Richard Wagner a eu ceci contre lui, et l’aura encore, qu’il n’est pas de ceux dont on fasse le tour si vite et si aisément. Dût-on s’étonner, j’affirme, sans l’ombre d’un paradoxe, qu’en France, en Allemagne même, les gens se comptent, qui mesurent tout ce qu’est cet homme, qui embrassent, dans son intime harmonie, l’ensemble des facultés dont se compose ce génie particulier, la multiplicité des traits par où se distingue cette figure originale.

Le disjecti membra poetæ est vrai de Wagner comme d’Orphée. Les uns, purs littérateurs, n’entendant mot à la musique et s’en souciant peu, étudient les poèmes à part. Les autres, musiciens exclusifs, se désintéressent des sujets et de leur mise en œuvre : ils jugent cette musique comme si elle n’enveloppait pas une action, qui la soutient, qui détermine sa forme générale aussi bien que son caractère propre.

Richard Wagner est, avant tout, un poète[1], un grand poète dramatique, dont les ancêtres spirituels ont habité l’Inde et la Grèce, où ils connurent et accrurent les bienfaits d’une civilisation supérieure à la nôtre à quelques égards.

Il s’est trouvé qu’avec sa vaste et vive intelligence, ce poète d’une nature spéciale a fait d’abord de la musique comme il eût fait de la peinture ou de la philosophie. Mais déjà[2] l’adolescent prédestiné avait donné des marques précoces de ses instincts poétiques. Ce qui décida de sa vocation, ce qui détermina son génie propre, fut précisément cette rencontre du poète et du musicien. Comme Siegfried éveilla Brünnhilde, le poète tira le musicien de sa léthargie : alors s’accomplit le mystère d’amour par qui sont les grandes choses ; alors le musicien se donna an poète, et celui-ci put lui adresser pour son compte les paroles de Tristan à son fidèle Kurwenal : « Tu ne t’appartiens pas, tu es à moi, tout à moi ; avec moi tu souffres quand je souffre..... » De cet embrassement sacré, les œuvres fortes sont issues : Tristan et Iseult, Parsifal les Maîtres chanteurs, l’Anneau du Niebelung.

Si j’insiste sur ce trait dominant, l’alliance, et s’il se peut dire, la fusion parfaite du poète et du musicien, c’est qu’elle est, à mon sens, la clef de toute cette vie, si complexe en apparence, au fond si simple : la vie de Richard Wagner.

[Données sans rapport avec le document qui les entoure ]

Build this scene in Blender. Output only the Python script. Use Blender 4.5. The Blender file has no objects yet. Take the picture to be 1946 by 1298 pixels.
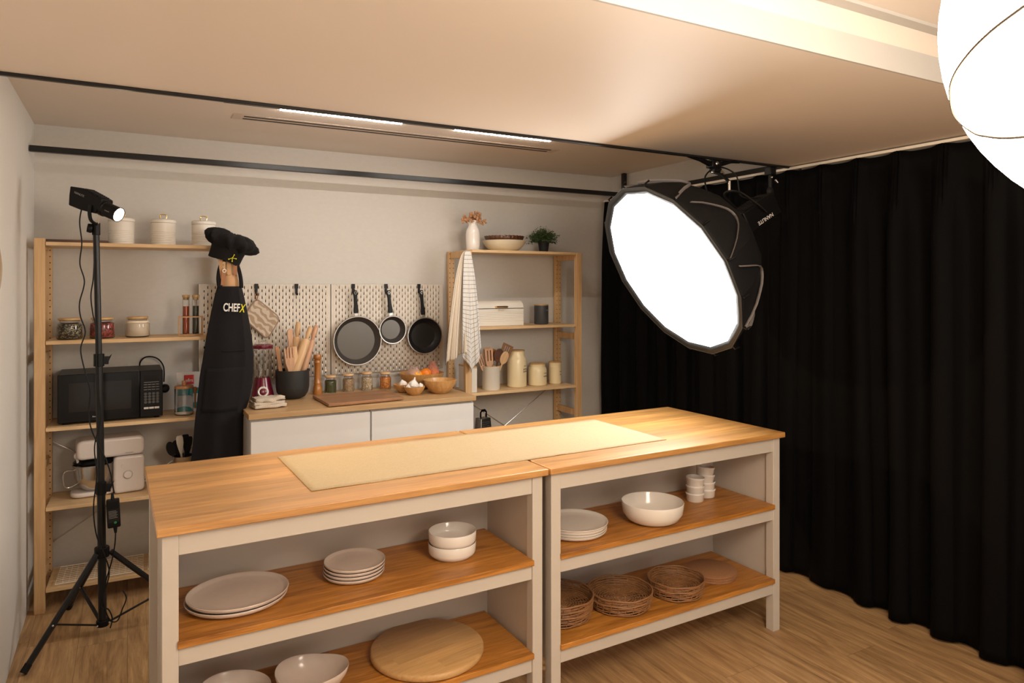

Nous avons affaire ici à un cas plus que rare : depuis que la race timide qui occupe cette planète s’essaie à donner une forme à ses rêves, de telles noces n’avaient pu s’accomplir encore entre l’antique poésie et la jeune musique ; aussi me pardonnera-t-on, si, ayant à donner quelque idée d’un phénomène unique en sa nouveauté, j’ai usé de mots un peu lourds et d’images imparfaites.

Dans ce volume se trouvent rassemblés divers Souvenirs personnels épars dans les dix volumes d’écrits du maître (Fritzsch, éditeur, Leipzig). S’il était donné à ces pages de contribuer à une étude d’ensemble, de répandre une clarté plus vive sur une grande figure, en un mot, d’aider en France à l’œuvre de progrès, le vœu du traducteur serait rempli.

Camille BENOIT.



  1. Pour prévenir certaines objections, j’entends, par poète, moins le versificateur, le styliste, que le ποιητὴς, l’inventeur d’actions, le créateur de types.
  2. Qu’on lise avec attention les premières pages de l’Esquisse autobiographique par laquelle s’ouvre ce volume : on y trouvera la preuve de la préexistence du poète chez Wagner.